Rough volatility models have gained considerable interest in the quantitative finance community in recent years. In this paradigm, the volatility of the asset price is driven by a fractional Brownian motion with a small value for the Hurst parameter $H$. In this work, we provide a rigorous statistical analysis of these models. To do so, we establish minimax lower bounds for parameter estimation and design procedures based on wavelets attaining them. We notably obtain an optimal speed of convergence of $n^{-1/(4H+2)}$ for estimating $H$ based on n sampled data, extending results known only for the easier case $H>1/2$ so far.

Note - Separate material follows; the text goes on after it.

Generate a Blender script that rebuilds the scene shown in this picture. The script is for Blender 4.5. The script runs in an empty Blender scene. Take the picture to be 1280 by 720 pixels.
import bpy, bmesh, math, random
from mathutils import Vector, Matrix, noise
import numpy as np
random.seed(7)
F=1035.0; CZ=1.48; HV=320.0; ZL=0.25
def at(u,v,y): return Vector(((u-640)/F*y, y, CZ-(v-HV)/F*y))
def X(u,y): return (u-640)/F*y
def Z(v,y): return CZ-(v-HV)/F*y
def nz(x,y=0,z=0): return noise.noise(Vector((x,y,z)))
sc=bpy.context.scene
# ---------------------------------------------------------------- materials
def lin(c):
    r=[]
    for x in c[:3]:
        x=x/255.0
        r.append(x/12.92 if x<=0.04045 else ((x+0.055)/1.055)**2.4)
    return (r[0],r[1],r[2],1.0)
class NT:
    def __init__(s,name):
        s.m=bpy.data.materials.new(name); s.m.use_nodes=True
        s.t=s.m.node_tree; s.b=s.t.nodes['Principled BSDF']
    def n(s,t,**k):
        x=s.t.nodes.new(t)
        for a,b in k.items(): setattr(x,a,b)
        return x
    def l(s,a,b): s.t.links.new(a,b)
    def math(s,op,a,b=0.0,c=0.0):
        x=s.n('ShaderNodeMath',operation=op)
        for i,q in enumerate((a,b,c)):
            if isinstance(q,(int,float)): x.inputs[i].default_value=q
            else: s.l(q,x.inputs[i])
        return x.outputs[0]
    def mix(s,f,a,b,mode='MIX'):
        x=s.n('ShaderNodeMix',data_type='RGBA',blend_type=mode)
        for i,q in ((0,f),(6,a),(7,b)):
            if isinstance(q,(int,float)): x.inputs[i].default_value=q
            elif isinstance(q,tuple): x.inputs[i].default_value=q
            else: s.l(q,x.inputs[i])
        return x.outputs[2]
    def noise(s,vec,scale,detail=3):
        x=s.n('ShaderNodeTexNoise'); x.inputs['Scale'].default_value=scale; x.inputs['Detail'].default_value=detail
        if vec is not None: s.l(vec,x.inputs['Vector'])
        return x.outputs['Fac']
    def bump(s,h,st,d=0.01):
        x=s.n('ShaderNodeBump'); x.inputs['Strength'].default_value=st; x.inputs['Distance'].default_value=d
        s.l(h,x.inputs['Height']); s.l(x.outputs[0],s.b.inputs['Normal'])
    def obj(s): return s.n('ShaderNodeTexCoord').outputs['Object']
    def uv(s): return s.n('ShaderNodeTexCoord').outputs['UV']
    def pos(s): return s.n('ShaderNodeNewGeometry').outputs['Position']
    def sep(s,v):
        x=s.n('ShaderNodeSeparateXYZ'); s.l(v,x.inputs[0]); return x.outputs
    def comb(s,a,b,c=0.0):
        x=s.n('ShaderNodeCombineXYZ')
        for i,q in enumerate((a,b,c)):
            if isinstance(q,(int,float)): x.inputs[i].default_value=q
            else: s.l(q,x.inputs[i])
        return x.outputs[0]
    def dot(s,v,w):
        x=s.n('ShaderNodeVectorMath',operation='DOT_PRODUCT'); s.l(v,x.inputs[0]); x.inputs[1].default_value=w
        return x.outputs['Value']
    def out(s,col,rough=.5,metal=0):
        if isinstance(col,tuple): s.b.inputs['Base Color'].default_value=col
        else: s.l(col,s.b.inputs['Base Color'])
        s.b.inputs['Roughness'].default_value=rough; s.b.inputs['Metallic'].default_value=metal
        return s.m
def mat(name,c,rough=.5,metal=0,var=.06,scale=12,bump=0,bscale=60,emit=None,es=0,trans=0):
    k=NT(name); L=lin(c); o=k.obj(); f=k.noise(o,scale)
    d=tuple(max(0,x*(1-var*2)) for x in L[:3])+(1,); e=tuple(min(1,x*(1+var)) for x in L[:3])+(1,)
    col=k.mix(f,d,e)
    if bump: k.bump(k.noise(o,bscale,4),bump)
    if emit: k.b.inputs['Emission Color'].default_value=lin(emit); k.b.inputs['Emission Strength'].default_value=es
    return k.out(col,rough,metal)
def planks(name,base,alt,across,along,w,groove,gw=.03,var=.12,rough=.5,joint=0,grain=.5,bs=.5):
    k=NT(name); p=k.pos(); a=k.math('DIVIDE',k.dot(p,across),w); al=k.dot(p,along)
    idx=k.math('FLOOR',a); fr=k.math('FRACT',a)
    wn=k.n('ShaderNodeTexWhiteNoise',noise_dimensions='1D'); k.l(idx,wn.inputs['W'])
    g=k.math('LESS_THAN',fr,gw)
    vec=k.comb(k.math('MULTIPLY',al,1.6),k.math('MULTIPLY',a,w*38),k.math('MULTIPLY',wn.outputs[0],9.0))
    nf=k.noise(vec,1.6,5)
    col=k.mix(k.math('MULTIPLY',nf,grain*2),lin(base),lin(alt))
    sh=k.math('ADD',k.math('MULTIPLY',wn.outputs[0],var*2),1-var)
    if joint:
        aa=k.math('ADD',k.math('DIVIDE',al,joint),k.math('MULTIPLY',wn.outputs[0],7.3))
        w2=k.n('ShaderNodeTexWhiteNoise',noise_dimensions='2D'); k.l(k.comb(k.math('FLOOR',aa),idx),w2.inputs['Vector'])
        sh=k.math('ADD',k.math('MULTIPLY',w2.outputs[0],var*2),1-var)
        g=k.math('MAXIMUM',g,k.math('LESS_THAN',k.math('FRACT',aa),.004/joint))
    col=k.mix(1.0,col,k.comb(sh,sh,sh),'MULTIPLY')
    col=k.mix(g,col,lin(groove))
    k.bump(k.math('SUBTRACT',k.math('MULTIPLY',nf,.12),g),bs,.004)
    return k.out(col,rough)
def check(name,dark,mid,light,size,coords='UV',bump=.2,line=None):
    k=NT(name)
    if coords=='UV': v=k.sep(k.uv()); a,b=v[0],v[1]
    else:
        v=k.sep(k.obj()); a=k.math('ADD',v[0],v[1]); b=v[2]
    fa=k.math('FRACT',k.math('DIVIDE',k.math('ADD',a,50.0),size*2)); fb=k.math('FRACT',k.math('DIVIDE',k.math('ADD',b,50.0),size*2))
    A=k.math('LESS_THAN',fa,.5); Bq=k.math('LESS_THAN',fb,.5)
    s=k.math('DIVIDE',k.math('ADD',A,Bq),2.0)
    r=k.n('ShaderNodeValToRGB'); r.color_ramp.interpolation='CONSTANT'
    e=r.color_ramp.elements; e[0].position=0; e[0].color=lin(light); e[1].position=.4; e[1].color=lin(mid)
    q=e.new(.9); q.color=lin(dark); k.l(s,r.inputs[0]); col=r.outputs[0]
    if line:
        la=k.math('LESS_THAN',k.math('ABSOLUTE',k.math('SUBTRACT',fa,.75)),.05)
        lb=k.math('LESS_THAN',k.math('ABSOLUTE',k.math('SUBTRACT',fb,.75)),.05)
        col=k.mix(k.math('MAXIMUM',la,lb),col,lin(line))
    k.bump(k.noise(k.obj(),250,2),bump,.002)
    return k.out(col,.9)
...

We therefore establish that the parameters of rough volatility models can be inferred with optimal accuracy in all regimes.

翻译：近年来，粗糙波动率模型在量化金融领域引起了广泛关注。在该范式下，资产价格的波动率由Hurst参数$H$取值较小的分数布朗运动驱动。本文对此类模型进行了严谨的统计分析。为此，我们建立了参数估计的极小极大下界，并设计了基于小波的方法以达到该下界。我们特别证明了基于$n$个采样数据估计$H$的最优收敛速度为$n^{-1/(4H+2)}$，将此前仅适用于$H>1/2$这一较简单情形的结果进行了扩展。因此，我们确立了粗糙波动率模型的所有参数可在各情形下以最优精度进行推断。